The growth trap of in-house aviation software
For many years, the decision to design and build a proprietary operational platform was a logical choice for aviation operators. When the commercial market lacked specialised software capable of handling the precise demands of flight scheduling, crew tracking, and regulatory compliance, developing an in-house system was the most practical path to operational control.
As the aviation landscape becomes more digitally complex, the long-term management of these custom platforms presents unexpected operational demands. For leadership teams focused on scaling a fleet, maintaining a proprietary system can gradually shift an operator’s focus, requiring significant energy to manage a technology pipeline. Evaluating this choice through the lens of capital allocation and operational risk can help clarify where a business’s resources are most effectively deployed.
Capital allocation
The initial creation of an in-house platform represents an impressive investment of time and expertise. However, as software systems age, the financial and operational focus naturally shifts from development to long-term sustainability. Industry data indicates that the initial build accounts for only a fraction of its total lifetime cost.

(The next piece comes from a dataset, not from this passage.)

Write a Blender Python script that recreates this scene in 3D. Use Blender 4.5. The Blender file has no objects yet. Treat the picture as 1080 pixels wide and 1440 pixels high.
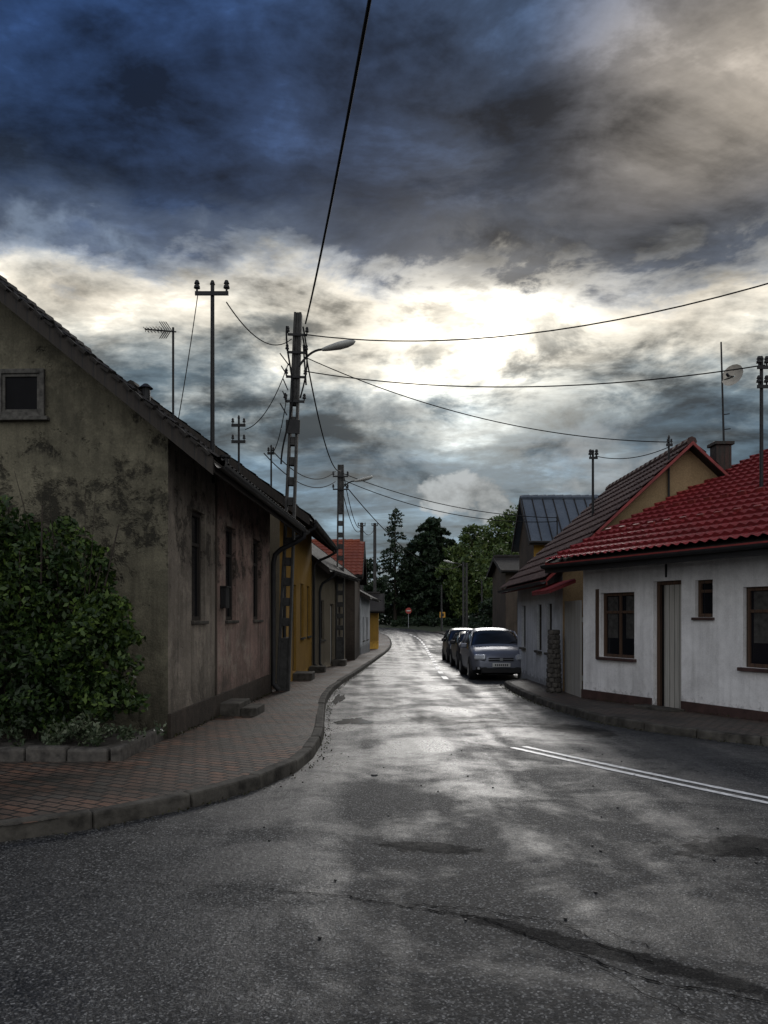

According to data on the software lifecycle, between 50% and 80% of software costs are incurred post-launch through continuous modifications, infrastructure upkeep, and security maintenance. For an aviation executive, this represents an ongoing commitment of capital and focus. Managing an internal IT infrastructure requires continuous investment in software engineering talent, cybersecurity protocols, and hardware upgrades. These resources could otherwise be directed toward core growth drivers like fleet expansion, asset utilisation, and client relations.
Personnel risk
Building software internally often relies on a small, dedicated team of developers who possess deep knowledge of the company’s specific workflows. While this close-knit approach ensures the software is tailored to the business, it can inadvertently introduce operational vulnerabilities over time.
Because internal development teams are often focused on immediate operational fixes, comprehensive documentation can naturally take a backseat. If a key developer leaves the company, the unique logic and architecture of the codebase can be difficult for a new engineer to decipher. This continuity risk becomes particularly relevant as regulatory frameworks evolve. For example, adapting a custom, legacy codebase to meet sophisticated data security mandates, such as Part-IS requirements, demands immense development bandwidth. When a system relies heavily on a few individuals, keeping pace with these regulatory updates requires significant effort just to maintain compliance.
The demands of the aviation ecosystem
Modern aviation software does not function in a vacuum. To deliver real value to operations teams, a platform must integrate with a growing network of external services, including charter marketplaces like Avinode, flight planning tools like RocketRoute, and passenger data systems like PnrGo.
Maintaining these connections represents a constant burden for an internal IT department. Every time an external partner updates its API or a regulatory body modifies Flight Time Limitations (FTL), code must be rewritten to ensure data flows uninterrupted. When internal teams must prioritize these maintenance tasks to keep daily operations running, their capacity to build proactive tools for the crew and ground team becomes limited. The team’s focus is understandably consumed by maintaining the status quo rather than driving operational innovation.
Scalability limits
Built-in software challenges become more visible during periods of organizational growth. As an operator adds new aircraft, bases, or international routes, operational complexity increases, placing additional strain on the platform.
Developing and refining modern, offline-capable mobile tools, such as a dedicated Electronic Flight Bag (EFB) or a native Crew App, requires substantial, ongoing R&D budgets. Without these tools, flight crew and the ground staff may find themselves relying on manual workarounds or desktop-bound processes. This gap introduces friction when onboarding new personnel accustomed to modern mobile workflows, and can lead to hesitation when introducing broader operational changes.
Conclusion
For executive leadership, evaluating the future of an in-house platform is not an indictment of past choices, but a pragmatic assessment of future strategy. While custom software may have served operations well in the past, the accelerating pace of technology and regulation requires a review of capital allocation. True operational agility is found in systems that can scale without demanding the constant attention of an internal development team. By partnering with dedicated SaaS platforms such as Skylegs, aviation leaders can mitigate technology risks, protect core capital, and focus entirely on the strategic growth of their fleet.